**DATA SHOWN**
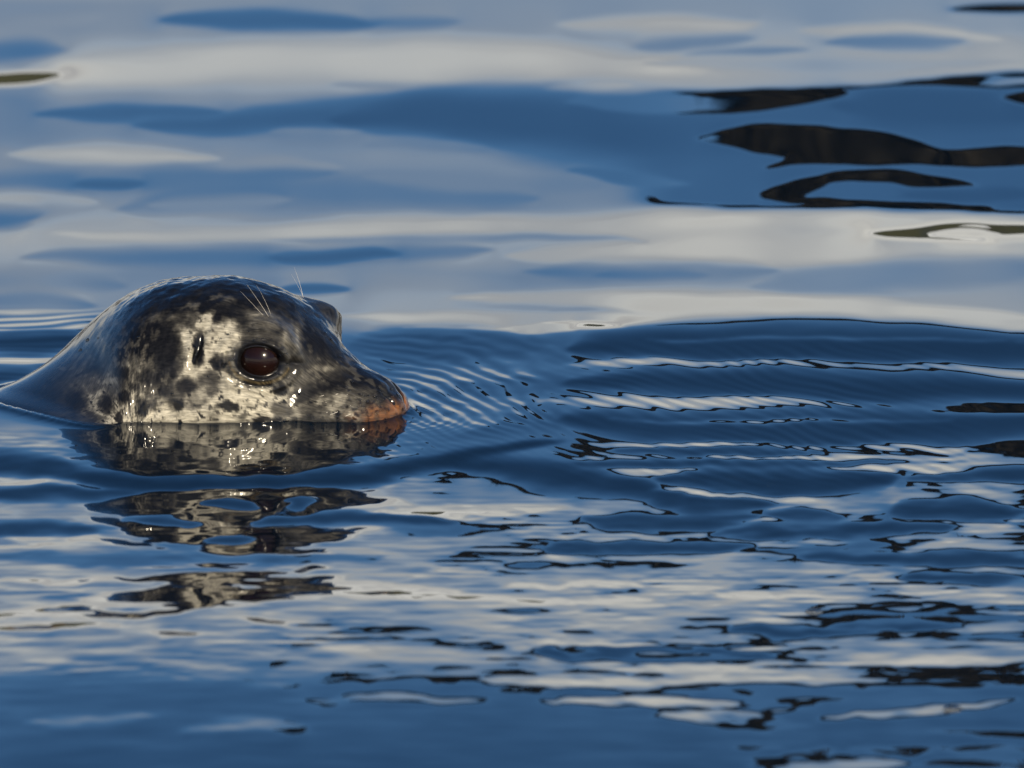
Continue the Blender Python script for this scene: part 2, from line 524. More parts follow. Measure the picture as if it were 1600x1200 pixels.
# tight arcs hugging the muzzle
ra = np.hypot(xx - 596, (yy - 655) * 5.0)
env = sstep(36, 50, ra) * (1 - sstep(90, 190, ra)) * sstep(610, 640, xx)
E += env * 3.0 * np.sin(2 * np.pi * (ra / 17 + 0.5 * fbm(xx / 60, yy / 20, oct=2)))
env = sstep(820, 940, xx) * (1 - sstep(1350, 1600, xx)) * sstep(520, 560, yy) * (1 - sstep(730, 790, yy))
ph = (yy - 0.28 * (xx - 900)) / 12.0 + 1.0 * fbm(xx / 200, yy / 70, oct=2)
E += env * 2.1 * np.sin(2 * np.pi * ph) * (0.7 + 0.9 * fbm(xx / 150 + 9, yy / 50, oct=2))
env = (1 - sstep(120, 320, xx)) * sstep(476, 500, yy) * (1 - sstep(600, 640, yy))
ph = (yy + 0.05 * xx) / 10.0 + 0.8 * fbm(xx / 200 + 7, yy / 30, oct=2)
E += env * 2.6 * np.sin(2 * np.pi * ph)
# faint wrinkles on the reflection right below the animal
env = (1 - sstep(620, 800, xx)) * sstep(664, 690, yy) * (1 - sstep(740, 800, yy))
E += env * (2.6 * fbm(xx / 70 + 2, yy / 7.0, oct=2) + 2.4 * fbm(xx / 42 + 2, yy / 4.6, oct=2))
# chop of the lower half
env = np.maximum(sstep(750, 830, yy), 0.7 * sstep(680, 740, yy) * sstep(780, 950, xx)) * (1 - 0.8 * sstep(1030, 1120, yy))
E += env * (2.0 * fbm(xx / 170 + 40, yy / 13, oct=3) + 3.3 * fine * (0.45 + 0.9 * sstep(-.3, .5, fbm(xx / 260 + 5, yy / 60 + 2, oct=2))))
env = sstep(1040, 1100, yy)
E += env * (1.5 * fbm(xx / 170 + 60, yy / 17, oct=3) + 0.8 * fbm(xx / 90 + 6, yy / 7, oct=2))
def sampleE(px, py):
    fx = np.clip((px + PAD) / 2, 0, E.shape[1] - 1.001)
    fy = np.clip((py + PAD) / 2, 0, E.shape[0] - 1.001)
    i, j = fy.astype(int), fx.astype(int)
    a, b = fy - i, fx - j
    return (E[i, j] * (1 - a) * (1 - b) + E[i + 1, j] * a * (1 - b) + E[i, j + 1] * (1 - a) * b + E[i + 1, j + 1] * a * b)


NXC, NYC = 800, 1150
xc = np.linspace(-0.31, 0.73, NXC)
yc_ = np.linspace(-1.46, 2.12, NYC)
GX, GY = np.meshgrid(xc, yc_)
Hc = np.zeros_like(GX)
dx, dy = xc[1] - xc[0], yc_[1] - yc_[0]
kx = 2 * np.pi * np.fft.fftfreq(2 * NXC, dx)[None, :]
ky = 2 * np.pi * np.fft.fftfreq(2 * NYC, dy)[:, None]
corr = 0.0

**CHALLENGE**
Reproduce all of the data exactly; the pictures do not belong in the copy.

**TASK SOLUTION**
Continue the Blender Python script for this scene: part 2, from line 524. More parts follow. Measure the picture as if it were 1600x1200 pixels.
# tight arcs hugging the muzzle
ra = np.hypot(xx - 596, (yy - 655) * 5.0)
env = sstep(36, 50, ra) * (1 - sstep(90, 190, ra)) * sstep(610, 640, xx)
E += env * 3.0 * np.sin(2 * np.pi * (ra / 17 + 0.5 * fbm(xx / 60, yy / 20, oct=2)))
env = sstep(820, 940, xx) * (1 - sstep(1350, 1600, xx)) * sstep(520, 560, yy) * (1 - sstep(730, 790, yy))
ph = (yy - 0.28 * (xx - 900)) / 12.0 + 1.0 * fbm(xx / 200, yy / 70, oct=2)
E += env * 2.1 * np.sin(2 * np.pi * ph) * (0.7 + 0.9 * fbm(xx / 150 + 9, yy / 50, oct=2))
env = (1 - sstep(120, 320, xx)) * sstep(476, 500, yy) * (1 - sstep(600, 640, yy))
ph = (yy + 0.05 * xx) / 10.0 + 0.8 * fbm(xx / 200 + 7, yy / 30, oct=2)
E += env * 2.6 * np.sin(2 * np.pi * ph)
# faint wrinkles on the reflection right below the animal
env = (1 - sstep(620, 800, xx)) * sstep(664, 690, yy) * (1 - sstep(740, 800, yy))
E += env * (2.6 * fbm(xx / 70 + 2, yy / 7.0, oct=2) + 2.4 * fbm(xx / 42 + 2, yy / 4.6, oct=2))
# chop of the lower half
env = np.maximum(sstep(750, 830, yy), 0.7 * sstep(680, 740, yy) * sstep(780, 950, xx)) * (1 - 0.8 * sstep(1030, 1120, yy))
E += env * (2.0 * fbm(xx / 170 + 40, yy / 13, oct=3) + 3.3 * fine * (0.45 + 0.9 * sstep(-.3, .5, fbm(xx / 260 + 5, yy / 60 + 2, oct=2))))
env = sstep(1040, 1100, yy)
E += env * (1.5 * fbm(xx / 170 + 60, yy / 17, oct=3) + 0.8 * fbm(xx / 90 + 6, yy / 7, oct=2))
def sampleE(px, py):
    fx = np.clip((px + PAD) / 2, 0, E.shape[1] - 1.001)
    fy = np.clip((py + PAD) / 2, 0, E.shape[0] - 1.001)
    i, j = fy.astype(int), fx.astype(int)
    a, b = fy - i, fx - j
    return (E[i, j] * (1 - a) * (1 - b) + E[i + 1, j] * a * (1 - b) + E[i, j + 1] * (1 - a) * b + E[i + 1, j + 1] * a * b)


NXC, NYC = 800, 1150
xc = np.linspace(-0.31, 0.73, NXC)
yc_ = np.linspace(-1.46, 2.12, NYC)
GX, GY = np.meshgrid(xc, yc_)
Hc = np.zeros_like(GX)
dx, dy = xc[1] - xc[0], yc_[1] - yc_[0]
kx = 2 * np.pi * np.fft.fftfreq(2 * NXC, dx)[None, :]
ky = 2 * np.pi * np.fft.fftfreq(2 * NYC, dy)[:, None]
corr = 0.0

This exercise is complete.